The most promising scheduling algorithm to provide guaranteed QoS to all types of traffic in multiservice 4G wireless networks

There is a growing interest of wireless operators to migrate their existing 3G networks to different 4G technologies such as WiMAX and LTE. In this heterogeneous environment of wireless networks and architectures, one of the major concerns is how to allocate network resources efficiently to diverse traffic classes with different QoS constraints. Further it has been convincingly demonstrated through numerous high quality studies that multimedia traffic found in modern wireless networks exhibits Long-Range Dependence (LRD) and self-similarity, a phenomenon which cant´ be captured by traditional traffic modeling based on simplistic Poisson model.

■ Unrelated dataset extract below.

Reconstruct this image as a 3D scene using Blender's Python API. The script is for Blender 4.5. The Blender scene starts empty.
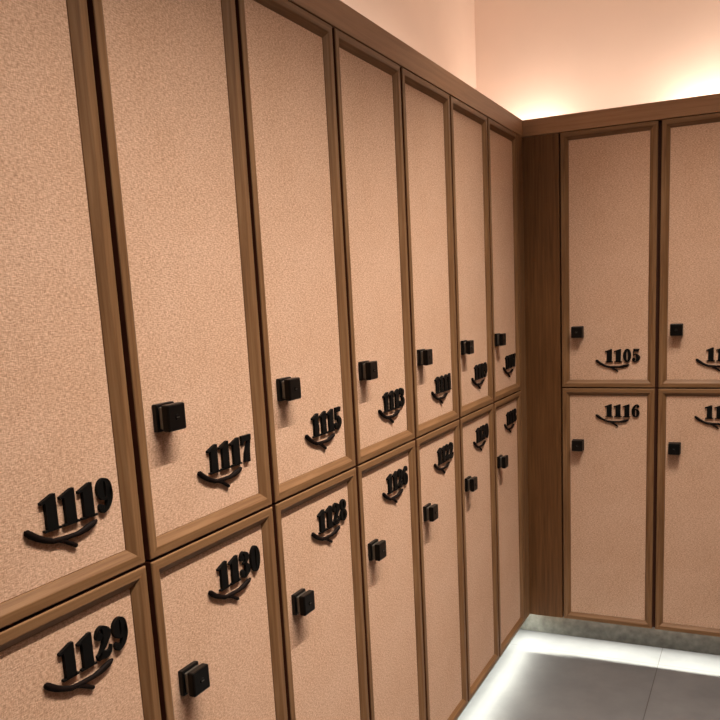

Unlike most existing studies that are primarily based on simplistic Poisson model and traditional scheduling algorithms, this research presents an analytical performance model for multiple queue systems with self-similar traffic input scheduled by a novel and promising scheduling mechanism. Our proposed model is substantiated on G/M/1 queuing system that considers multiple classes of traffic exhibiting long-range dependence and self-similar characteristics. We analyze the model on the basis of newly proposed scheduling scheme. We present closed form expressions of expected waiting times for multiple traffic classes. We develop a finite queue Markov chain for the proposed scheduling scheme. We develop a discrete event simulator to understand the behavior of multiple classes of self-similar traffic under this newly proposed scheduling mechanism. The results indicate that our proposed scheduling algorithm provides preferential treatment to real-time applications such as voice and video but not to that extent that data applications are starving for bandwidth and outperforms all other scheduling schemes that are available in the market.